JOL Press : La Bretagne pourrait ne pas être touchée par l’écotaxe. Qu’en pensez-vous ?

Christophe de Rycke : Je suis heureux si les Bretons peuvent avoir une exonération partielle de taxes, mais c’est tout le secteur agroalimentaire qui est concerné. On vit quand même dans un pays où les mots Liberté, Egalité et Fraternité devraient avoir un sens. Cette exonération serait un avantage concurrentiel donné à la Bretagne et ce n’est pas normal. Il faut que les politiques publiques s’appliquent sur l’ensemble du territoire. Prendre en compte la localisation des entreprises par rapport à l’emplacement de consommation aurait plus de sens.
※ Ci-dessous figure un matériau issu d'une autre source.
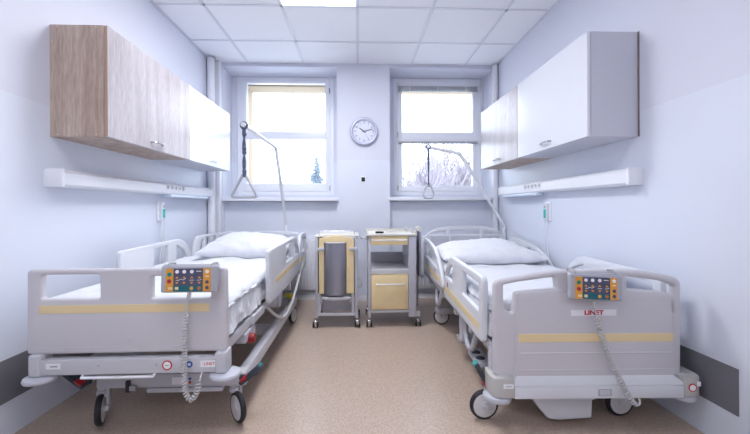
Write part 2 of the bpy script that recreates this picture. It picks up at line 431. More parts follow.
# ---------------------------------------------------------------- wall cabinets
def cabinet(side, y0, y1, z0, z1, wood, label):
    xw = XL if side < 0 else XR
    d = .270; xf = xw-side*d                         # front of the carcass
    t = thing('wall_cabinet', (xw-side*d/2, (y0+y1)/2, z0), label, 'cabinet', 'wall cabinets above the beds')
    a, b = min(xw, xf), max(xw, xf)
    E = WOOD_E if wood else CARC
    th = .018
    c = MB()
    c.box(a, b, y0, y0+th, z0, z1, bev=.0008, seg=1).box(a, b, y1-th, y1, z0, z1, bev=.0008, seg=1)
    c.box(a, b, y0+th, y1-th, z0, z0+th).box(a, b, y0+th, y1-th, z1-th, z1)
    if side < 0: c.box(a, a+.006, y0+th, y1-th, z0+th, z1-th)
    else: c.box(b-.006, b, y0+th, y1-th, z0+th, z1-th)
    c.build('carcass', E, t)
    f0 = xf-side*.002; f1 = xf-side*.020
    door = MB().box(min(f0, f1), max(f0, f1), y0+.0015, y1-.0015, z0+.001, z1-.001, bev=.001, seg=1).build('door', WOOD if wood else WHITE, t)
    if wood: MB().box(min(f0, f1)+.001, max(f0, f1)-.001, y0+.0006, y0+.0017, z0+.002, z1-.002).build('edge_band', mat('brown_edge_band', (.42, .29, .21), .5), door)
    ym = (y0+y1)/2; zh = z0+.045; h = MB()
    xh = f1-side*.022
    h.tube(spline([(f1, ym-.062, zh), (xh, ym-.045, zh), (xh-side*.003, ym, zh), (xh, ym+.045, zh), (f1, ym+.062, zh)], 6), .006, m=CHROME)
    h.build('handle', CHROME, door)
    if wood and y0 < 2.2:
        sp = [(a+(b-a)*fr, zz) for zz in (z0+.012, z1-.010) for fr in (.14, .5, .86)]+[(a+.012, z1-.085)]
        for px, pz in sp: MB().cyl((px, y0-.0008, pz), (px, y0, pz), .0045, seg=12).build('screw_cap', mat('beige_screw_cap', (.62, .52, .45), .5), t)
    if side > 0 and not wood:
        MB().box(b-.004, b, y0-.010, y0, z0+.0, z1, bev=.001).build('gap_shade_strip', mat('wall_gap_shade', (.22, .17, .16), .6), t)  # dark strip stands in for the shaded gap between cabinet and wall
    return t
cabinet(-1, 1.892, 2.786, 1.402, 1.980, True, 'oak-patterned wall cabinet on the left wall, nearest the camera')
cabinet(-1, 2.789, 3.650, 1.402, 1.980, False, 'white glossy wall cabinet on the left wall, toward the window')
cabinet(1, 1.926, 2.795, 1.420, 2.004, False, 'large white glossy wall cabinet on the right wall, nearest the camera')
cabinet(1, 2.798, 3.635, 1.420, 2.004, True, 'oak-patterned wall cabinet on the right wall, toward the window')

# ---------------------------------------------------------------- wall light / service bars
def bedbar(side, y0, y1, z0, z1, d, label):
    xw = XL if side < 0 else XR; xf = xw-side*d
    t = thing('bed_head_light_bar', (xw-side*d/2, (y0+y1)/2, z0), label, 'wall light', 'white service light bars on the side walls')
    pr = []
    for q in ((xw, z0), (xf+side*.012, z0), (xf, z0+.012), (xf, z1-.018), (xf+side*.02, z1), (xw, z1)): pr.append(q)
    rows = [[(x, y, z) for x, z in pr] for y in (y0+.02, y1-.02)]
    MB().grid(rows, closed=True, caps=True).build('housing', WHITE_P, t, ang=20)
    for ya, yb in ((y0, y0+.02), (y1-.02, y1)):
        MB().box(min(xw, xf-side*.003), max(xw, xf-side*.003), ya, yb, z0-.002, z1+.002, bev=.004).build('end_cap', PVC, t)
    for k in range(4):
        yy = 2.83+k*.062; zc = z1-.035
        s = MB(); s.box(min(xf, xf-side*.003), max(xf, xf-side*.003), yy, yy+.048, zc-.024, zc+.024, m=WHITE_P, bev=.001, seg=1)
        s.cyl((xf-side*.003, yy+.024, zc), (xf-side*.0045, yy+.024, zc), .016, m=STEEL_D, seg=16)
        s.build('socket', None, t)
    MB().cyl((xf, 3.10, z1-.035), (xf-side*.004, 3.10, z1-.035), .02, seg=20).cyl((xf-side*.004, 3.10, z1-.035), (xf-side*.012, 3.10, z1-.035), .009, seg=12).build('switch', STEEL, t)
    xa = xf-side*.006
    MB().box(min(xw-side*.02, xa), max(xw-side*.02, xa), 2.90, 3.60, z0-.022, z0-.001, bev=.006).build('reading_lamp', LOUVRE, t)
    return t
bedbar(-1, 1.851, 3.72, 1.143, 1.232, .090, 'long white service light bar on the left wall, under the cabinets')
bedbar(1, 1.892, 3.70, 1.150, 1.242, .080, 'long white service light bar on the right wall, under the cabinets')

def callunit(side, y, label, z=1.0):
    xw = XL if side < 0 else XR
    t = thing('nurse_call_handset', (xw-side*.02, y, z-.08), label, 'call handset')
    X = lambda a, b: (min(xw-side*a, xw-side*b), max(xw-side*a, xw-side*b))
    MB().box(*X(0, .012), y-.045, y+.045, z-.07, z+.085, bev=.004).build('wall_plate', WHITE_P, t)
    h = MB().box(*X(.012, .036), y-.026, y+.022, z-.065, z+.075, bev=.009).build('handset', WHITE, t)
    MB().box(*X(.0355, .039), y-.018, y+.014, z-.045, z+.025, bev=.0015).build('button', TEALG, h)
    MB().box(*X(.0355, .038), y-.016, y+.012, z+.035, z+.055, bev=.001).build('label_plate', STEEL_D, h)
    x = xw-side*.024
    c = MB(); c.tube(spline([(x, y-.01, z-.062), (x, y-.02, z-.14), (x+side*.006, y-.005, z-.26), (x+side*.004, y-.03, z-.40), (x, y, z-.55)], 8), .0045)
    c.tube(spline([(x, y+.03, z-.062), (x, y+.035, z-.2), (x+side*.004, y+.02, z-.38), (x, y+.05, z-.55)], 8), .0035)
    c.build('cable', WHITE_P, t)
callunit(-1, 2.90, 'white nurse call handset with a teal button on the left wall')
callunit(1, 2.86, 'white nurse call handset with a teal button on the right wall', .985)

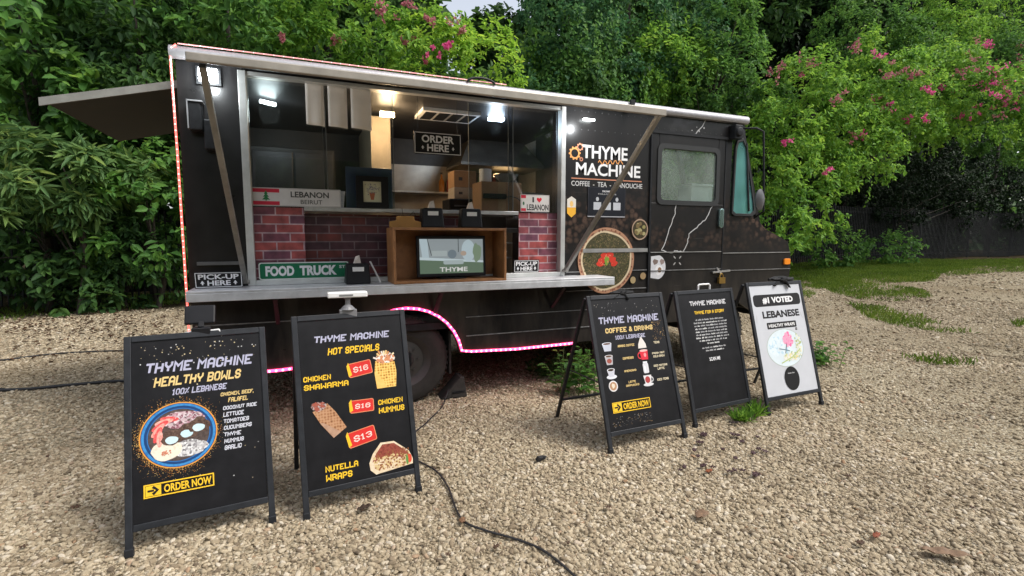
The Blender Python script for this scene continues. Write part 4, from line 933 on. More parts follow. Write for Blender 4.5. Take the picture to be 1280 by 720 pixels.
def drinks(a):
    U, V = a.U, a.V
    stars(a, 16, .04, .97, .03, .13, ((.35, .35, .36), (.28, .26, .22))); stars(a, 40, .80, .98, .2, .36, ((.62, .40, .16), (.36, .2, .09)), .001, .003); stars(a, 40, .05, .6, .90, .97, ((.45, .30, .15), (.3, .3, .3)), .001, .003)
    a.O("THYME MACHINE", .07, .93, .135, .20, SILV, .08); a.O("COFFEE & DRINKS", .14, .82, .225, .27, GOLD, .06); a.O("100% LEBANESE", .26, .69, .288, .325, SILV, .05)
    L = (("ARABIC COFFEE",), ("ESPRESSO",), ("AMERICANO",), ("LATTE", "CAPPUCCINO"))
    Rr = (("TEAS",), ("FRESH MINT", "COLD BREW"), ("ICED MATCHA", "LATTE"), ("ICED TEAS",))
    for k in range(4):
        v = .375 + .098 * k
        for j, (t, uu) in enumerate(((L[k], .295), (Rr[k], .74))):
            for q, ln in enumerate(t):
                vv = v - .010 + .026 * (q - (len(t) - 1) / 2); wd = .0165 * len(ln) + .02; c0 = uu + .10; a.O(ln, c0 - wd / 2, c0 + wd / 2, vv, vv + .018, GOLD if j == 0 else (.68, .60, .42), .05)
        cx, cy = U(.13), V(v)
        if k == 0: a.poly([(cx - .042, cy + .028), (cx + .042, cy + .028), (cx + .030, cy - .028), (cx - .030, cy - .028)], (.50, .52, .60)); a.ell(cx, cy + .028, .042, .010, (.70, .72, .78), 18); a.ell(cx, cy + .027, .034, .007, (.12, .06, .04), 16)
        elif k == 1: a.poly([(cx - .036, cy + .030), (cx + .036, cy + .030), (cx + .026, cy - .034), (cx - .026, cy - .034)], (.42, .40, .42)); a.ell(cx, cy - .006, .022, .018, (.30, .08, .06), 14); a.ell(cx, cy + .030, .036, .010, (.62, .60, .62), 18); a.ell(cx, cy + .029, .028, .007, (.10, .05, .03), 16)
        elif k == 2: a.ell(cx, cy - .028, .046, .016, (.66, .67, .72), 20); a.poly([(cx - .034, cy + .024), (cx + .034, cy + .024), (cx + .022, cy - .026), (cx - .022, cy - .026)], (.52, .52, .58)); a.ell(cx, cy + .024, .034, .012, (.70, .70, .74), 18); a.ell(cx, cy + .023, .027, .009, (.05, .03, .02), 16)
        else: a.ell(cx, cy, .040, .040, (.66, .64, .64), 22); a.ell(cx, cy, .031, .031, (.42, .24, .13), 20); a.ell(cx, cy + .002, .014, .018, (.70, .60, .48), 14, wob=.1)
        cx, cy = U(.62), V(v - .01)
        if k == 0: a.poly([(cx - .04, cy - .042), (cx + .04, cy - .042), (cx + .036, cy - .01), (cx + .006, cy + .042), (cx - .006, cy + .042), (cx - .034, cy - .01)], (.66, .62, .58)); a.line([(cx, cy + .04), (cx + .012, cy + .055)], .004, (.7, .7, .7))
        elif k == 1: a.ring(cx - .036, cy - .002, .022, .026, .65, (.60, .05, .06)); a.poly([(cx - .034, cy + .034), (cx + .042, cy + .034), (cx + .036, cy - .036), (cx - .026, cy - .036)], (.62, .03, .05)); a.ell(cx + .004, cy + .034, .038, .009, (.70, .45, .42), 18); a.ell(cx + .012, cy, .012, .016, (.75, .3, .3), 12)
        elif k == 2: a.poly(rrect(cx - .026, cy - .044, cx + .026, cy + .034, .012, 3), (.60, .60, .63)); a.rect(cx - .020, cy + .0345, cx + .020, cy + .046, (.72, .72, .74)); a.ell(cx - .008, cy - .01, .006, .026, (.78, .78, .8), 10)
        else: a.ell(cx, cy - .034, .048, .013, (.64, .64, .66), 20); a.ring(cx + .036, cy + .002, .018, .020, .6, (.6, .6, .62)); a.poly([(cx - .038, cy + .036), (cx + .038, cy + .036), (cx + .026, cy - .032), (cx - .026, cy - .032)], (.66, .64, .65)); a.ell(cx - .002, cy + .002, .024, .026, (.36, .05, .05), 16)
    order_now(a, .075, .60, .79, .868)
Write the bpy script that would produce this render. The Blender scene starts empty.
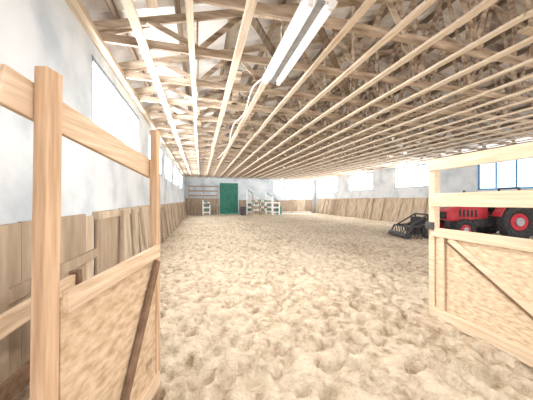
import bpy, bmesh, math, random
from mathutils import Vector, Matrix, noise
random.seed(4)
XL,XR,YE,YB=-1.57,13.7,28.0,-2.5
ZC=4.0
# ---------------- materials ----------------
def newmat(name):
    m=bpy.data.materials.new(name); m.use_nodes=True
    nt=m.node_tree; b=nt.nodes['Principled BSDF']; return m,nt,b
def mat_noise(name,cols,scale=(1,1,1),nscale=4,rough=.8,bump=.2,detail=6,metal=0,bscale=None,pos=(.3,.7)):
    m,nt,b=newmat(name)
    tc=nt.nodes.new('ShaderNodeTexCoord'); mp=nt.nodes.new('ShaderNodeMapping')
    mp.inputs['Scale'].default_value=scale
    nz=nt.nodes.new('ShaderNodeTexNoise'); nz.inputs['Scale'].default_value=nscale; nz.inputs['Detail'].default_value=detail
    cr=nt.nodes.new('ShaderNodeValToRGB')
    cr.color_ramp.elements[0].position=pos[0]; cr.color_ramp.elements[0].color=(*cols[0],1)
    cr.color_ramp.elements[1].position=pos[1]; cr.color_ramp.elements[1].color=(*cols[-1],1)
    for i,c in enumerate(cols[1:-1]):
        e=cr.color_ramp.elements.new(pos[0]+(pos[1]-pos[0])*(i+1)/(len(cols)-1)); e.color=(*c,1)
    L=nt.links
    L.new(tc.outputs['Object'],mp.inputs['Vector']); L.new(mp.outputs[0],nz.inputs['Vector'])
    L.new(nz.outputs['Fac'],cr.inputs[0]); L.new(cr.outputs[0],b.inputs['Base Color'])
    b.inputs['Roughness'].default_value=rough; b.inputs['Metallic'].default_value=metal
    b.inputs['Specular IOR Level'].default_value=.25
    if bump:
        bp=nt.nodes.new('ShaderNodeBump'); bp.inputs['Strength'].default_value=bump; bp.inputs['Distance'].default_value=.02
        if bscale:
            n2=nt.nodes.new('ShaderNodeTexNoise'); n2.inputs['Scale'].default_value=bscale; n2.inputs['Detail'].default_value=5
            L.new(tc.outputs['Object'],n2.inputs['Vector']); L.new(n2.outputs['Fac'],bp.inputs['Height'])
        else: L.new(nz.outputs['Fac'],bp.inputs['Height'])
        L.new(bp.outputs[0],b.inputs['Normal'])
    return m
def mat_emit(name,col,s):
    m,nt,b=newmat(name); b.inputs['Base Color'].default_value=(*col,1)
    b.inputs['Emission Color'].default_value=(*col,1); b.inputs['Emission Strength'].default_value=s; return m
woodY=mat_noise('wood_batten',[(.60,.47,.34),(.86,.75,.61)],(14,.7,14),2)
woodX=mat_noise('wood_truss',[(.24,.17,.12),(.52,.41,.31),(.76,.66,.54)],(.8,5,5),2)
woodD=mat_noise('wood_purlin',[(.14,.10,.07),(.34,.26,.19)],(14,.7,14),2)
woodZ=mat_noise('wood_post',[(.42,.26,.15),(.66,.46,.30)],(16,16,1.0),2.2,bump=.3)
woodG=mat_noise('wood_gate_rail',[(.50,.35,.22),(.76,.59,.43)],(14,1.0,16),2.2,bump=.3)
woodR=mat_noise('wood_gate_light',[(.62,.46,.31),(.80,.65,.49)],(14,1.0,16),2.2,bump=.2)
woodDark=mat_noise('wood_brace',[(.12,.07,.04),(.26,.16,.10)],(6,6,6),2)
osb=mat_noise('osb_panel',[(.50,.35,.22),(.68,.52,.36),(.78,.65,.48)],(1,6,16),2.2,bump=.2)
osbL=mat_noise('osb_panel_brown',[(.40,.27,.16),(.54,.39,.25),(.64,.49,.35)],(1,5,12),2.2,bump=.2)
kick=mat_noise('kickboard_wood',[(.38,.30,.22),(.54,.43,.32),(.64,.53,.41)],(3,3,.6),2,bump=.25)
kickD=mat_noise('kickboard_old',[(.30,.225,.16),(.48,.37,.27)],(3,3,.6),2,bump=.25)
plaster=mat_noise('plaster_white',[(.46,.51,.56),(.65,.69,.73),(.75,.77,.79)],(1,1,1),1.1,bump=.5,bscale=14,detail=8)
roofm=mat_noise('roof_sheet',[(.24,.19,.16),(.68,.64,.60),(.93,.92,.91)],(1,1,1),.9,bump=0,detail=7,pos=(.34,.58))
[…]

JOL Press : Le ministre de l’Agriculture, Stéphane Le Foll, a reconnu que tout n’était pas parfait et que certains aménagements seraient envisageables. Y croyez-vous ?

Christophe de Rycke : J’espère uniquement que la raison l’emportera, je le souhaite pour mon pays et pour les agriculteurs. Je crois Stéphane Le Foll quand il parle d’éventuels aménagements, mais je sais aussi que la grande distribution va tout faire pour que cette écotaxe ne se répercute pas sur ses prix mais sur les producteurs.

JOL Press : Qu’est-ce que cette écotaxe pourrait changer pour vous ?

Christophe de Rycke : Je suis producteur de 2 000 tonnes de betteraves, l’écotaxe peut me revenir entre 3 000 et 4 000 euros, par an. Ce qu’il faut réaliser, c’est qu’on met en place cette écotaxe et on constate que, sur ce marché hyper concurrentiel, les produits français risquent d’être plus taxés que certains produits d’importation. Notre pays a voulu l’Europe, a voulu la mondialisation, a voulu le libre-échange mais on ne donne pas aux producteurs français et à l’industrie française les moyens de se battre face à ce marché mondialisé.

Le consommateur n’a pas besoin de nouvelles taxes aujourd’hui, c’est pourquoi nous demandons au gouvernement d’attendre des jours meilleurs et nous verrons alors ce qu’il est possible de mettre en place pour aider certaines filières qui utiliseraient moins le transport routier que d’autres.

Est-ce qu’on a besoin de l’écotaxe aujourd’hui pour faire changer le système et réduire le gaz à effet de serre ? Ma réponse est non. Il existe bien d’autres dynamiques qui peuvent être mises en place pour baisser considérablement les gaz à effet de serre : la substitution des carburants ou les véhicules hybrides, par exemple. Ce n’est pas l’écotaxe qui résoudra l’équation.